DATA BLOCK:
☆ ☆ ☆ ☆
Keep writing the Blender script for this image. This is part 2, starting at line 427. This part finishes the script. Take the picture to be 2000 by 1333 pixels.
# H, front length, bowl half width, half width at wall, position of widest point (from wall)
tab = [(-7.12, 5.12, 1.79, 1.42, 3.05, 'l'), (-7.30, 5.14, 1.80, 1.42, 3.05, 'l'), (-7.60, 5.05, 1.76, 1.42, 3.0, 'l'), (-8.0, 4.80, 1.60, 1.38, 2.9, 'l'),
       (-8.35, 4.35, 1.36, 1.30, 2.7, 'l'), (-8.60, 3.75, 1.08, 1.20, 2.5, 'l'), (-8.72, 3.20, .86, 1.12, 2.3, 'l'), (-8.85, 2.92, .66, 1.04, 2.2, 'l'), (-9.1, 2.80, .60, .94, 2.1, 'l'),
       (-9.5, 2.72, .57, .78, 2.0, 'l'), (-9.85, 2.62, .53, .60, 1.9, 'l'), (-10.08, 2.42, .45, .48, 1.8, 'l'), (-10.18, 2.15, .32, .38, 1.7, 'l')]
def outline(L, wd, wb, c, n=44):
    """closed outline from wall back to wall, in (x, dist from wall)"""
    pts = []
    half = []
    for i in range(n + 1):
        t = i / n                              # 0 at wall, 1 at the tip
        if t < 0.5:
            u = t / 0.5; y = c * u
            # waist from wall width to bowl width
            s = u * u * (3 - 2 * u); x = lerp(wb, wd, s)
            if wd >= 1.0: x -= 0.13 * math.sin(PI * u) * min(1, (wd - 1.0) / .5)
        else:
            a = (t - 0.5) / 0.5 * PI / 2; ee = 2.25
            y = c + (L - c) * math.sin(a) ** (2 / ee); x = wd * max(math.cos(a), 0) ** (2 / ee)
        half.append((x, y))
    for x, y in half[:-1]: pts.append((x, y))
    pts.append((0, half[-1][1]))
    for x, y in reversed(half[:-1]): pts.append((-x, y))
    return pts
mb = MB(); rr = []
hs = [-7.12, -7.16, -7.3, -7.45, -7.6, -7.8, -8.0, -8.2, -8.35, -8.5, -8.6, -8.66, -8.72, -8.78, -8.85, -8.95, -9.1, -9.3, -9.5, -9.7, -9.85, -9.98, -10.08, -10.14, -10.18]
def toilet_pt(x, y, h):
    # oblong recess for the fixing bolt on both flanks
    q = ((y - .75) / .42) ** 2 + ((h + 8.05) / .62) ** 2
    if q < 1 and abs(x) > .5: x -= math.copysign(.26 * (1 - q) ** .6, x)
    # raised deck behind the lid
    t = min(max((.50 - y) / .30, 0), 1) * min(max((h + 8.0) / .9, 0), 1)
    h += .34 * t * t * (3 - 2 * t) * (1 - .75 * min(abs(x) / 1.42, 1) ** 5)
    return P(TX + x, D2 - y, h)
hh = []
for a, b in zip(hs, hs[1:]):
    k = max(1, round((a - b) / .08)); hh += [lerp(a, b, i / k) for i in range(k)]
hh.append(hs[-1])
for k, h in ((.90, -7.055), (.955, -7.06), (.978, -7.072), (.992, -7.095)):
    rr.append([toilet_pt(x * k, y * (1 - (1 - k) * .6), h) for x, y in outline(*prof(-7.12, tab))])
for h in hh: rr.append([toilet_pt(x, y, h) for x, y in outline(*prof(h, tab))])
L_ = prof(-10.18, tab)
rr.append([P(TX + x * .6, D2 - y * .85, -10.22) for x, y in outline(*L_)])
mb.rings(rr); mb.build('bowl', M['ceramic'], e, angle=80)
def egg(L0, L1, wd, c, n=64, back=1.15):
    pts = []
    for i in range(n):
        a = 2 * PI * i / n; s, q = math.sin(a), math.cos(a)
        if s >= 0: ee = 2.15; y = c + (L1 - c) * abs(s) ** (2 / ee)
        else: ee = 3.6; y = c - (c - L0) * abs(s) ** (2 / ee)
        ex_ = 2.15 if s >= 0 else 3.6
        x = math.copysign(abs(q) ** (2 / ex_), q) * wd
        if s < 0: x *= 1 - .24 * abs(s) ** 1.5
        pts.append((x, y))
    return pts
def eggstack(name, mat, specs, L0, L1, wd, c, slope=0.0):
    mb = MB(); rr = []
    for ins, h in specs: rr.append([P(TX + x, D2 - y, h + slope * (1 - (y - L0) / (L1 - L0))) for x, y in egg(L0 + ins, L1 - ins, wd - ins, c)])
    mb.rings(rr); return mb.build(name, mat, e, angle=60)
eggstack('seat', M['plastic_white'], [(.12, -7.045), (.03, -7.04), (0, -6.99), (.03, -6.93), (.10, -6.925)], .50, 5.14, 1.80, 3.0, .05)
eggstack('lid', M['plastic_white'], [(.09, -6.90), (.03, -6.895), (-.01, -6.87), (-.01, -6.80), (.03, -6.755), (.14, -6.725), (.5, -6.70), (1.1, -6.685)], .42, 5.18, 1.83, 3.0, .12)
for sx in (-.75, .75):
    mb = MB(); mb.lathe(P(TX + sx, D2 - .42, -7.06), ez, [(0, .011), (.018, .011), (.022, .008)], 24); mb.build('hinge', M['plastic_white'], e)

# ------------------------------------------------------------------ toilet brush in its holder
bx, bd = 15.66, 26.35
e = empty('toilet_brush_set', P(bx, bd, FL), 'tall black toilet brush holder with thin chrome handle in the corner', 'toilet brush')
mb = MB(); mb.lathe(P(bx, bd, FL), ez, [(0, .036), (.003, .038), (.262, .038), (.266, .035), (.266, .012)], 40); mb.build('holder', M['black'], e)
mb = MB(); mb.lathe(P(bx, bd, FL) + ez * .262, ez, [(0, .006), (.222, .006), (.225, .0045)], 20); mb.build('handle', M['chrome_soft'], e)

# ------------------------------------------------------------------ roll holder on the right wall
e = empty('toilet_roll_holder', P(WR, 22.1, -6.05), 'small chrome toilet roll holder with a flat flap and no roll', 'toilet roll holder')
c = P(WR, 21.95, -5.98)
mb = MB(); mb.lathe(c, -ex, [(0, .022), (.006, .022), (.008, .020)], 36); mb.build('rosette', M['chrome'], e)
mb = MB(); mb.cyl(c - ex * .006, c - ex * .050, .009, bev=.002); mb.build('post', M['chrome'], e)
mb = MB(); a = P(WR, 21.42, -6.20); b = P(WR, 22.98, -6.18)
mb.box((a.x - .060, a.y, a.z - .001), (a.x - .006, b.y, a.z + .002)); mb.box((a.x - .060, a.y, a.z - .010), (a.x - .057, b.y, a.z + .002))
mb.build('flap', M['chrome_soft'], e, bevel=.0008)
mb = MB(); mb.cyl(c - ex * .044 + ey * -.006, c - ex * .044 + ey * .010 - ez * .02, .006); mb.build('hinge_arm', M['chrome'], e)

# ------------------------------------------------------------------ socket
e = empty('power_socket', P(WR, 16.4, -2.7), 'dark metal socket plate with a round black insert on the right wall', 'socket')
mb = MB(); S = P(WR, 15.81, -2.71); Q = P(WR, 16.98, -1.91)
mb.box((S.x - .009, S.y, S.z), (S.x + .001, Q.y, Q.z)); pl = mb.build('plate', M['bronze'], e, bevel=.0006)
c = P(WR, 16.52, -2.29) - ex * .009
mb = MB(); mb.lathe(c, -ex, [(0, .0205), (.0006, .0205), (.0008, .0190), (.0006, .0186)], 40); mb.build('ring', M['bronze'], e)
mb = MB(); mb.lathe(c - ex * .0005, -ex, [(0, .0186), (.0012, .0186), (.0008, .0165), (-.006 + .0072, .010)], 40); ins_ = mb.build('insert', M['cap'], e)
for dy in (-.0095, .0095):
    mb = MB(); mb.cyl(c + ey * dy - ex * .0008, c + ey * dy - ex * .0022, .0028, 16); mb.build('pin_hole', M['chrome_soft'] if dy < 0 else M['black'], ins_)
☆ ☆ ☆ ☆
WORK TO BE COMPLETED:
Output all of the data again, exactly.

THE ANSWER:
Keep writing the Blender script for this image. This is part 2, starting at line 427. This part finishes the script. Take the picture to be 2000 by 1333 pixels.
# H, front length, bowl half width, half width at wall, position of widest point (from wall)
tab = [(-7.12, 5.12, 1.79, 1.42, 3.05, 'l'), (-7.30, 5.14, 1.80, 1.42, 3.05, 'l'), (-7.60, 5.05, 1.76, 1.42, 3.0, 'l'), (-8.0, 4.80, 1.60, 1.38, 2.9, 'l'),
       (-8.35, 4.35, 1.36, 1.30, 2.7, 'l'), (-8.60, 3.75, 1.08, 1.20, 2.5, 'l'), (-8.72, 3.20, .86, 1.12, 2.3, 'l'), (-8.85, 2.92, .66, 1.04, 2.2, 'l'), (-9.1, 2.80, .60, .94, 2.1, 'l'),
       (-9.5, 2.72, .57, .78, 2.0, 'l'), (-9.85, 2.62, .53, .60, 1.9, 'l'), (-10.08, 2.42, .45, .48, 1.8, 'l'), (-10.18, 2.15, .32, .38, 1.7, 'l')]
def outline(L, wd, wb, c, n=44):
    """closed outline from wall back to wall, in (x, dist from wall)"""
    pts = []
    half = []
    for i in range(n + 1):
        t = i / n                              # 0 at wall, 1 at the tip
        if t < 0.5:
            u = t / 0.5; y = c * u
            # waist from wall width to bowl width
            s = u * u * (3 - 2 * u); x = lerp(wb, wd, s)
            if wd >= 1.0: x -= 0.13 * math.sin(PI * u) * min(1, (wd - 1.0) / .5)
        else:
            a = (t - 0.5) / 0.5 * PI / 2; ee = 2.25
            y = c + (L - c) * math.sin(a) ** (2 / ee); x = wd * max(math.cos(a), 0) ** (2 / ee)
        half.append((x, y))
    for x, y in half[:-1]: pts.append((x, y))
    pts.append((0, half[-1][1]))
    for x, y in reversed(half[:-1]): pts.append((-x, y))
    return pts
mb = MB(); rr = []
hs = [-7.12, -7.16, -7.3, -7.45, -7.6, -7.8, -8.0, -8.2, -8.35, -8.5, -8.6, -8.66, -8.72, -8.78, -8.85, -8.95, -9.1, -9.3, -9.5, -9.7, -9.85, -9.98, -10.08, -10.14, -10.18]
def toilet_pt(x, y, h):
    # oblong recess for the fixing bolt on both flanks
    q = ((y - .75) / .42) ** 2 + ((h + 8.05) / .62) ** 2
    if q < 1 and abs(x) > .5: x -= math.copysign(.26 * (1 - q) ** .6, x)
    # raised deck behind the lid
    t = min(max((.50 - y) / .30, 0), 1) * min(max((h + 8.0) / .9, 0), 1)
    h += .34 * t * t * (3 - 2 * t) * (1 - .75 * min(abs(x) / 1.42, 1) ** 5)
    return P(TX + x, D2 - y, h)
hh = []
for a, b in zip(hs, hs[1:]):
    k = max(1, round((a - b) / .08)); hh += [lerp(a, b, i / k) for i in range(k)]
hh.append(hs[-1])
for k, h in ((.90, -7.055), (.955, -7.06), (.978, -7.072), (.992, -7.095)):
    rr.append([toilet_pt(x * k, y * (1 - (1 - k) * .6), h) for x, y in outline(*prof(-7.12, tab))])
for h in hh: rr.append([toilet_pt(x, y, h) for x, y in outline(*prof(h, tab))])
L_ = prof(-10.18, tab)
rr.append([P(TX + x * .6, D2 - y * .85, -10.22) for x, y in outline(*L_)])
mb.rings(rr); mb.build('bowl', M['ceramic'], e, angle=80)
def egg(L0, L1, wd, c, n=64, back=1.15):
    pts = []
    for i in range(n):
        a = 2 * PI * i / n; s, q = math.sin(a), math.cos(a)
        if s >= 0: ee = 2.15; y = c + (L1 - c) * abs(s) ** (2 / ee)
        else: ee = 3.6; y = c - (c - L0) * abs(s) ** (2 / ee)
        ex_ = 2.15 if s >= 0 else 3.6
        x = math.copysign(abs(q) ** (2 / ex_), q) * wd
        if s < 0: x *= 1 - .24 * abs(s) ** 1.5
        pts.append((x, y))
    return pts
def eggstack(name, mat, specs, L0, L1, wd, c, slope=0.0):
    mb = MB(); rr = []
    for ins, h in specs: rr.append([P(TX + x, D2 - y, h + slope * (1 - (y - L0) / (L1 - L0))) for x, y in egg(L0 + ins, L1 - ins, wd - ins, c)])
    mb.rings(rr); return mb.build(name, mat, e, angle=60)
eggstack('seat', M['plastic_white'], [(.12, -7.045), (.03, -7.04), (0, -6.99), (.03, -6.93), (.10, -6.925)], .50, 5.14, 1.80, 3.0, .05)
eggstack('lid', M['plastic_white'], [(.09, -6.90), (.03, -6.895), (-.01, -6.87), (-.01, -6.80), (.03, -6.755), (.14, -6.725), (.5, -6.70), (1.1, -6.685)], .42, 5.18, 1.83, 3.0, .12)
for sx in (-.75, .75):
    mb = MB(); mb.lathe(P(TX + sx, D2 - .42, -7.06), ez, [(0, .011), (.018, .011), (.022, .008)], 24); mb.build('hinge', M['plastic_white'], e)

# ------------------------------------------------------------------ toilet brush in its holder
bx, bd = 15.66, 26.35
e = empty('toilet_brush_set', P(bx, bd, FL), 'tall black toilet brush holder with thin chrome handle in the corner', 'toilet brush')
mb = MB(); mb.lathe(P(bx, bd, FL), ez, [(0, .036), (.003, .038), (.262, .038), (.266, .035), (.266, .012)], 40); mb.build('holder', M['black'], e)
mb = MB(); mb.lathe(P(bx, bd, FL) + ez * .262, ez, [(0, .006), (.222, .006), (.225, .0045)], 20); mb.build('handle', M['chrome_soft'], e)

# ------------------------------------------------------------------ roll holder on the right wall
e = empty('toilet_roll_holder', P(WR, 22.1, -6.05), 'small chrome toilet roll holder with a flat flap and no roll', 'toilet roll holder')
c = P(WR, 21.95, -5.98)
mb = MB(); mb.lathe(c, -ex, [(0, .022), (.006, .022), (.008, .020)], 36); mb.build('rosette', M['chrome'], e)
mb = MB(); mb.cyl(c - ex * .006, c - ex * .050, .009, bev=.002); mb.build('post', M['chrome'], e)
mb = MB(); a = P(WR, 21.42, -6.20); b = P(WR, 22.98, -6.18)
mb.box((a.x - .060, a.y, a.z - .001), (a.x - .006, b.y, a.z + .002)); mb.box((a.x - .060, a.y, a.z - .010), (a.x - .057, b.y, a.z + .002))
mb.build('flap', M['chrome_soft'], e, bevel=.0008)
mb = MB(); mb.cyl(c - ex * .044 + ey * -.006, c - ex * .044 + ey * .010 - ez * .02, .006); mb.build('hinge_arm', M['chrome'], e)

# ------------------------------------------------------------------ socket
e = empty('power_socket', P(WR, 16.4, -2.7), 'dark metal socket plate with a round black insert on the right wall', 'socket')
mb = MB(); S = P(WR, 15.81, -2.71); Q = P(WR, 16.98, -1.91)
mb.box((S.x - .009, S.y, S.z), (S.x + .001, Q.y, Q.z)); pl = mb.build('plate', M['bronze'], e, bevel=.0006)
c = P(WR, 16.52, -2.29) - ex * .009
mb = MB(); mb.lathe(c, -ex, [(0, .0205), (.0006, .0205), (.0008, .0190), (.0006, .0186)], 40); mb.build('ring', M['bronze'], e)
mb = MB(); mb.lathe(c - ex * .0005, -ex, [(0, .0186), (.0012, .0186), (.0008, .0165), (-.006 + .0072, .010)], 40); ins_ = mb.build('insert', M['cap'], e)
for dy in (-.0095, .0095):
    mb = MB(); mb.cyl(c + ey * dy - ex * .0008, c + ey * dy - ex * .0022, .0028, 16); mb.build('pin_hole', M['chrome_soft'] if dy < 0 else M['black'], ins_)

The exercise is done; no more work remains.